Falling Aerospace Employment
The employment decline in the Western aerospace industry continued during
the fall months. Payroll employment in the regional industry totaled 718,000 at
the end of November— down 40,000 since the beginning of 1968. . . . Sluggish
activity in the industry reflected the 3 percent decline, to $7.8 billion, in the volume
of military contracts awarded to District firms during fiscal 1968. Contract awards
for missiles and space systems actually rose during this period, primarily for new
research-and-development work, but these gains were more than offset by cutbacks
in electronics and communication work and in shipbuilding.
Zooming Lumber Prices
Lumber prices continued to rise sharply in December, mostly in response to
the heavy demand from wholesalers for 1969 construction needs. Price quotations
for ponderosa pine and Douglas fir were up 40 to 50 percent above year-ago figures.
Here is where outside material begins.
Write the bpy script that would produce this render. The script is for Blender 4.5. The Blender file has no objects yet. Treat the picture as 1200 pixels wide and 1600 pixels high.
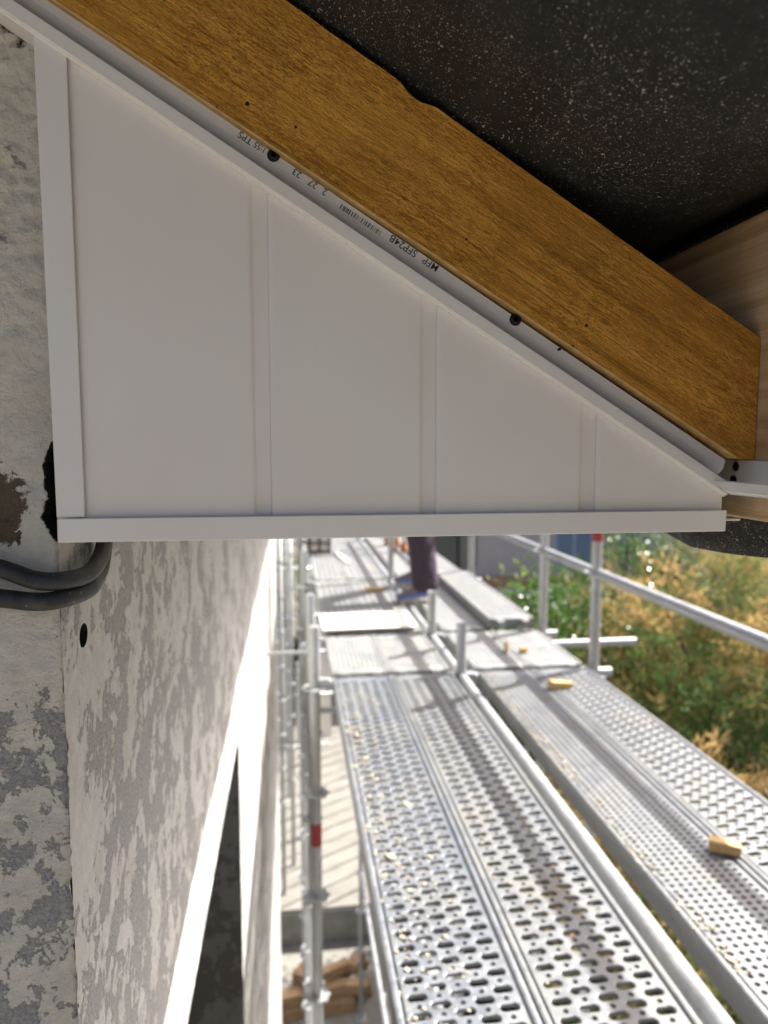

. . . At this point, the National Association of Homebuilders asked the Presidential
Committee on Price Stability to study the situation “with a view toward restoring
lower price levels.” In addition, two major lumber firms attempted to roll back
some of the recently-posted price increases, but their efforts were frustrated as the
rest of the industry continued to quote higher prices.
Winter Crop Damage
Falling temperatures caused moderate-to-heavy damage to the District’s citrus
and winter vegetable crops in late December. The crop damage brought about some
strengthening in prices, which had tended to weaken earlier in the face of potential
bumper crops. . . . Severe late-January storms also caused some damage to California
crop areas, but the destruction was concentrated in urban areas, with 90 deaths
and $35 million in property damage reported.